The remarketing sector is poised to embrace new solutions around connected vehicle data as a way to deep-dive the key health indicators for a car or van throughout its lifecycle, according to epyx.

Debbie Fox, commercial director of the provider of fleet management technology, said epyx has been involved in several encouraging conversations throughout the sector – ranging from vehicle leasing specialists to dealer groups – regarding the possibilities of accessing data through connected vehicles.

“The huge advantage for the used car and van sector is that information covering key lifecycle events that potentially affect the vehicle’s value can be drawn directly from the car and van, and built up over time, without the need for a telematics-style ‘black box.’

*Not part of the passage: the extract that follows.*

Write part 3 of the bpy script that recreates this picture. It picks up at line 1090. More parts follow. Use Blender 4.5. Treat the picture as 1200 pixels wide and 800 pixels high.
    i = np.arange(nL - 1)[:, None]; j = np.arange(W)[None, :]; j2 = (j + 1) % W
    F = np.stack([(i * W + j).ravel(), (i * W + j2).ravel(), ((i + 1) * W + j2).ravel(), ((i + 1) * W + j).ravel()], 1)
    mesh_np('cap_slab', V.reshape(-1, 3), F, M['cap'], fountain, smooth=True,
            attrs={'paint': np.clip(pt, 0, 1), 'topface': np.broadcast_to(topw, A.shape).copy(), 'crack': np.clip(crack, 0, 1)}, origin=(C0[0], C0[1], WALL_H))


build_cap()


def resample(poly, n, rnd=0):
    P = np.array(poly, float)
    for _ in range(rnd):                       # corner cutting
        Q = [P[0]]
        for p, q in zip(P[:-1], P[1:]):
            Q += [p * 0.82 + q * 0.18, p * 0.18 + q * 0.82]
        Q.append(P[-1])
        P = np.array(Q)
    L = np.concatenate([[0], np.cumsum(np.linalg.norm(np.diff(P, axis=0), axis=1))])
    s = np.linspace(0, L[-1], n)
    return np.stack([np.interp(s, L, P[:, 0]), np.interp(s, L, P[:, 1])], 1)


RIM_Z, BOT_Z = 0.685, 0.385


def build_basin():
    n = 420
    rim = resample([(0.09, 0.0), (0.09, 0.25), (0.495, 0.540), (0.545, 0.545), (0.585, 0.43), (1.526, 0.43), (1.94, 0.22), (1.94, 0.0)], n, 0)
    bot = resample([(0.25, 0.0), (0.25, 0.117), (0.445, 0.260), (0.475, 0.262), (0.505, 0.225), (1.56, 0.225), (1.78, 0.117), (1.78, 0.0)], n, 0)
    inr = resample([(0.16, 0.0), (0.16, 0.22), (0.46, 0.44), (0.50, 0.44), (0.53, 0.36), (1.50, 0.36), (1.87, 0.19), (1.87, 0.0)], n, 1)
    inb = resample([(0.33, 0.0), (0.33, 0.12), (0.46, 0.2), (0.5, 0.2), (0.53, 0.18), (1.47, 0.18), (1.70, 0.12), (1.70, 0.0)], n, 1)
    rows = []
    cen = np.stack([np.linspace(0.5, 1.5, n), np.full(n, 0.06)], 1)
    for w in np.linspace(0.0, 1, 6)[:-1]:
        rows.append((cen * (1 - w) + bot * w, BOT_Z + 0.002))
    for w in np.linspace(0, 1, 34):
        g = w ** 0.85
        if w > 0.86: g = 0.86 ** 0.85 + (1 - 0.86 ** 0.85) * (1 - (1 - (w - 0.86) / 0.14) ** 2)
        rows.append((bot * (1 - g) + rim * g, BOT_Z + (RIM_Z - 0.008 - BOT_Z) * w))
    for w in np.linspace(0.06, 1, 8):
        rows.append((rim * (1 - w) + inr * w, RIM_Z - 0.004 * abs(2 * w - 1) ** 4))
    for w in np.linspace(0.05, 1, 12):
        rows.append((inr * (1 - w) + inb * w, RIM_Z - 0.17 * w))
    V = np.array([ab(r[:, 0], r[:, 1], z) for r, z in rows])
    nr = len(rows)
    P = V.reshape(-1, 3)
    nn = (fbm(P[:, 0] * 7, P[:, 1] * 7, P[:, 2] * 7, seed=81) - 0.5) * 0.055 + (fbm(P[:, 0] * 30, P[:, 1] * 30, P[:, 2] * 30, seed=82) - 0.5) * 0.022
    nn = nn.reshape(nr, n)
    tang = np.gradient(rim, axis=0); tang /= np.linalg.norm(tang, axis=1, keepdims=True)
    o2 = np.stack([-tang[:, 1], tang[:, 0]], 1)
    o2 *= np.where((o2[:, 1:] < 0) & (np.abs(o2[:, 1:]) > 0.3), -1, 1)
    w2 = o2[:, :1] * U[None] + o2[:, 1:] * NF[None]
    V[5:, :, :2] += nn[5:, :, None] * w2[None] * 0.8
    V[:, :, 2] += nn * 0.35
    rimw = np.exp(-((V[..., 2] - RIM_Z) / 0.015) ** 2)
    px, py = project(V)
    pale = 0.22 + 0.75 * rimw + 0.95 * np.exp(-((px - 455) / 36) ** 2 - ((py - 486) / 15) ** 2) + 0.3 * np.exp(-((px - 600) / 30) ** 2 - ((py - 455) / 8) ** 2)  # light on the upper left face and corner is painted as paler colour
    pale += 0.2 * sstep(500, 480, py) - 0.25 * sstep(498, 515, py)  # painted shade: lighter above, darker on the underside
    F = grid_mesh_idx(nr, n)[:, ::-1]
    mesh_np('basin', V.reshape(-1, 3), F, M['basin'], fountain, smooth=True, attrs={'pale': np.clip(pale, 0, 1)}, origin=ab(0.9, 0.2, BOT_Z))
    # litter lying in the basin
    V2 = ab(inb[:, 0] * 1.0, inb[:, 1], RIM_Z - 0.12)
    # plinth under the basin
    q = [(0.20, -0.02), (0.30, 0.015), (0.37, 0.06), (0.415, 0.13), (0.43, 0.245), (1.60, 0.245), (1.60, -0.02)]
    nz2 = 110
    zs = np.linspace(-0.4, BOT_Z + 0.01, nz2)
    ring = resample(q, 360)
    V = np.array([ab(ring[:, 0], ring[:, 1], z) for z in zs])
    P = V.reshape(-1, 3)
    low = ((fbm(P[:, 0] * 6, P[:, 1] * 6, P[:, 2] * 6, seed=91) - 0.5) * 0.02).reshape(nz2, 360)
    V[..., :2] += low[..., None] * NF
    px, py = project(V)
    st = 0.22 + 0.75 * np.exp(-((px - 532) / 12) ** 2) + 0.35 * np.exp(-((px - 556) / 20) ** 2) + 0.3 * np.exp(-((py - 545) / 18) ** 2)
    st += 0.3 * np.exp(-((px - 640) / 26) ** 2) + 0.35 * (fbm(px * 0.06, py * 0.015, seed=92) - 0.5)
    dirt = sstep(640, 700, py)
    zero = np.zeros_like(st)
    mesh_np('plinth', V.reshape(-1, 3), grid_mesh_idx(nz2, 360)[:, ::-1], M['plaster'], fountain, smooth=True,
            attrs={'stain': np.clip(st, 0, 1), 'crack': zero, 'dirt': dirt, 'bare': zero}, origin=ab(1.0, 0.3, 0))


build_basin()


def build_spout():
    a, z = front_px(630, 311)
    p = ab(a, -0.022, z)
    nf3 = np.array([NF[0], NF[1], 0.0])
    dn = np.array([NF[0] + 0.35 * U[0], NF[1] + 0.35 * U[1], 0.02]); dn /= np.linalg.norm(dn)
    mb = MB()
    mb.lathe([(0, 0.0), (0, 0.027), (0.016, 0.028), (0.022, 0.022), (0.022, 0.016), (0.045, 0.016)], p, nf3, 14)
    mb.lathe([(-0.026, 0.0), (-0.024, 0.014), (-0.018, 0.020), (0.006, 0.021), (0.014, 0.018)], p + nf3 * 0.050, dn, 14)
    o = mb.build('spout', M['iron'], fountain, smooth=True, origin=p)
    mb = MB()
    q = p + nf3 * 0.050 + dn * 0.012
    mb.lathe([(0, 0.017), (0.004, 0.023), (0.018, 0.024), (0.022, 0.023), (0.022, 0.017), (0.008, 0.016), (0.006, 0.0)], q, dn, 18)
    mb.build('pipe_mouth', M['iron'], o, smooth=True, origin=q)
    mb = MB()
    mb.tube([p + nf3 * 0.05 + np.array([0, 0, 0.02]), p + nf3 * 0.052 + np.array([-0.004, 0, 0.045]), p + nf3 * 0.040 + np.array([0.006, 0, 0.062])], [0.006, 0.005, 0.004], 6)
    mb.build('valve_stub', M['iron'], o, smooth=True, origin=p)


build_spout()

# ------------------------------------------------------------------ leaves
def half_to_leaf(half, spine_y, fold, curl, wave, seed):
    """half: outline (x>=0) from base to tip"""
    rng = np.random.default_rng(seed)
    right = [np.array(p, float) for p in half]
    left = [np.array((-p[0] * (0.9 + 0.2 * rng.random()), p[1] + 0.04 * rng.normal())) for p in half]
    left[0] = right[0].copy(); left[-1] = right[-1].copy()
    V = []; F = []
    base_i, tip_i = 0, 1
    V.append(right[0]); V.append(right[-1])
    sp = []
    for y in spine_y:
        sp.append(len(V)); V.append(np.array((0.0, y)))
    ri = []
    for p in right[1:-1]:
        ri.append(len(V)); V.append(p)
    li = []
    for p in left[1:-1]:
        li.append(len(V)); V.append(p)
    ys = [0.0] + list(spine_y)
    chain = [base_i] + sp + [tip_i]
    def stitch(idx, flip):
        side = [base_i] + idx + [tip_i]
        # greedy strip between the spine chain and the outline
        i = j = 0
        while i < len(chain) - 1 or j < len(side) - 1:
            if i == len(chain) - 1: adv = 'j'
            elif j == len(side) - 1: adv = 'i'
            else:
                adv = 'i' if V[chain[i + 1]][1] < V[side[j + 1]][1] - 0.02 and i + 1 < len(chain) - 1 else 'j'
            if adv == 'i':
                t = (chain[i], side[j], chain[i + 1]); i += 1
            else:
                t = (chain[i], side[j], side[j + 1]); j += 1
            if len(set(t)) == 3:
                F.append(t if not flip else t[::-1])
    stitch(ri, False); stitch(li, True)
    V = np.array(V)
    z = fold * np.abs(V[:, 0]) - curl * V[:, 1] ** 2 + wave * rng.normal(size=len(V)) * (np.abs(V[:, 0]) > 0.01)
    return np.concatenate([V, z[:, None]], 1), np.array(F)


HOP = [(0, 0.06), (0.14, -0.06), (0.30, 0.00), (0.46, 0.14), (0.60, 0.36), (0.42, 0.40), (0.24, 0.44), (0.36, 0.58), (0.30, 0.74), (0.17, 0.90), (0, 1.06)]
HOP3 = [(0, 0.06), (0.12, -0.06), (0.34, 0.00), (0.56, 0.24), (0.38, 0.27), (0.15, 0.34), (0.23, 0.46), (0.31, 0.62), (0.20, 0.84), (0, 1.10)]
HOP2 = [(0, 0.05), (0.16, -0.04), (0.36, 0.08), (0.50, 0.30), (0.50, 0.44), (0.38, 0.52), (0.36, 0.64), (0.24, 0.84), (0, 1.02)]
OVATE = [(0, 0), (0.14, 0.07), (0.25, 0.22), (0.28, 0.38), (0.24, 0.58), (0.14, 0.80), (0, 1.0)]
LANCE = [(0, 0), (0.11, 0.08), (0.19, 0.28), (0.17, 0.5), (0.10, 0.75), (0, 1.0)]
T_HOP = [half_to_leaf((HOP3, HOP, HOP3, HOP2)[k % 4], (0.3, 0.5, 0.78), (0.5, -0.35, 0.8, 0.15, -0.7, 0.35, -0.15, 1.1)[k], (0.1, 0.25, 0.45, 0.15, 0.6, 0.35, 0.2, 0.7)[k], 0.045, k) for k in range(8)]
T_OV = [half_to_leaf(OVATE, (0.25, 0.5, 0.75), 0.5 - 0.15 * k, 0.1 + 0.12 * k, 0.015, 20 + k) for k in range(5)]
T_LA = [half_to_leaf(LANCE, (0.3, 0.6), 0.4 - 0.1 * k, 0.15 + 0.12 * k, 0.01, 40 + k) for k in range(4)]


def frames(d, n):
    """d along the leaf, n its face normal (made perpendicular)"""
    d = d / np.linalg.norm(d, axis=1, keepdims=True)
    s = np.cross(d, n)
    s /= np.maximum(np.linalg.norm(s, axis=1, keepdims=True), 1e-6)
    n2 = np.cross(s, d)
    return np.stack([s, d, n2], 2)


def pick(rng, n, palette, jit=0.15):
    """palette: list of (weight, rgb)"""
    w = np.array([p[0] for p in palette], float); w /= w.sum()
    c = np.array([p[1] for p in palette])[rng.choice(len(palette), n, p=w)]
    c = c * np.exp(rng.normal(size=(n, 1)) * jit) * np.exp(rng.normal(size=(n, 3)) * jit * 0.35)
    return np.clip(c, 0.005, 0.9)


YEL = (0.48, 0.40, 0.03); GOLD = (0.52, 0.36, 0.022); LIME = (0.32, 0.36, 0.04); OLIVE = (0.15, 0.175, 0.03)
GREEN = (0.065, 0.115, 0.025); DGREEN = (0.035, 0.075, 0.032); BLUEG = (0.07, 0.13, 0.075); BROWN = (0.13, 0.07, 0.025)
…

“For example, connected vehicle technology makes mileage tampering – or ‘clocking’ nearly impossible because the mileage of a vehicle can be continuously monitored and any major discrepancies will be plainly obvious.

“Using the power of the 1link Service Network, we could match data covering when the vehicle was serviced and which maintenance actions were undertaken to rich information about usage and the manner in which it has been driven, providing a comprehensive view of a vehicle’s condition.

“The benefits of this for the remarketing sector are clear. They will be able to provide information that has an extremely high degree of veracity that can be used to maximise the value of the vehicle by proving its provenance to traders and retail buyers.”

Fox added that epyx has been working on a connected vehicle product that it intends to launch later this year that will later include remarketing-focused features, following proof of concept trials with several major vehicle leasing companies.

“The potential for launching a connected vehicle solution that will effectively serve as a potential successor to traditional telematics has existed for some time but there have been long-term structural problems with translating the idea into a marketable product.

“Pricing of the data has been an issue, as has collating it into a single point of access, while some cars and vans have been connected-capable and others haven’t.

“However, we’re now in a position whereby the middle of the decade, the majority of vehicles operated by leasing fleets will be able to produce connected data, efficient aggregators have emerged, and conditions therefore now mean we’ll be able to deliver a commercially-compelling solution,” Fox said.